Despite optimism on new business volumes and a bullish outlook regarding the potential for acquisition, there is clear evidence that a storm is now hitting the industry. Worries over bad debt and restricted availability of capital is resulting in tougher underwriting criteria, reduced service levels and pressure to reduce costs. While many lessors see opportunities in the current fallout, our survey raises questions on whether all these ambitions can be realised.
Outlook on new business still bullish
Notwithstanding the credit crunch and recent turmoil in the markets, over half of those taking part in the survey still expected an increase in new business over the next six months - with most anticipating an increase of over 5%. Survey respondents from Continental Europe were notably more optimistic than those in the UK, where the effects of the credit crunch appear to be more keenly felt.

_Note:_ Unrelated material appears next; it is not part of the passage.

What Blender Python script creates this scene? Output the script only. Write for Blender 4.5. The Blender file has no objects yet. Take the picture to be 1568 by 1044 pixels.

Focus on increasing margins
It is no surprise that many lessors are looking to improve margins. 45% of respondents expected margins to increase over the next six months with over 20% anticipating a rise in excess of 25 basis points overall. No more than 15% expected margins to fall and most of these thought the decrease would be under 25 bps.
Banks or bank-owned lessors were the most aggressive on margins. Nearly 80% of these expected margin growth over the next six months with the majority predicting an increase in excess of 25 basis points. Other groups were more mixed in their response, under 40% of independent finance companies expected margins to improve while brokers and captives were clearly under more pressure with no more than a third anticipating any form of improvement.
Bad debt remains a concern
There was little optimism apparent when it comes to bad debt. None of the respondents expected this to fall during the next six months. Nearly two-thirds of those surveyed thought bad debt would increase, though most believed this increase was unlikely to exceed 25%.
The research supported evidence of a relationship between margin growth and bad debt. Nearly three-quarters of those anticipating margins to increase also expected an increase in bad debt. Funders are clearly looking to increase margins in order to cover a growing bad debt ratio, and there's a growing recognition of the need to achieve a return on the increasingly scarce liquidity available to them.
Capital availability is being squeezed for some lessors. Just over half of those surveyed expect capital availability for their business to remain the same but 37% expected this to decrease over the next six months - typically by up to 10%.
The impact of credit crunch can be seen in restricted availability of capital, tighter underwriting criteria, cost reductions, and aversion to risk. Nonetheless the survey findings are not as pessimistic as events elsewhere in the finance industry would suggest. Is the asset finance sector in denial or is it more robust than other finance sectors under the cosh?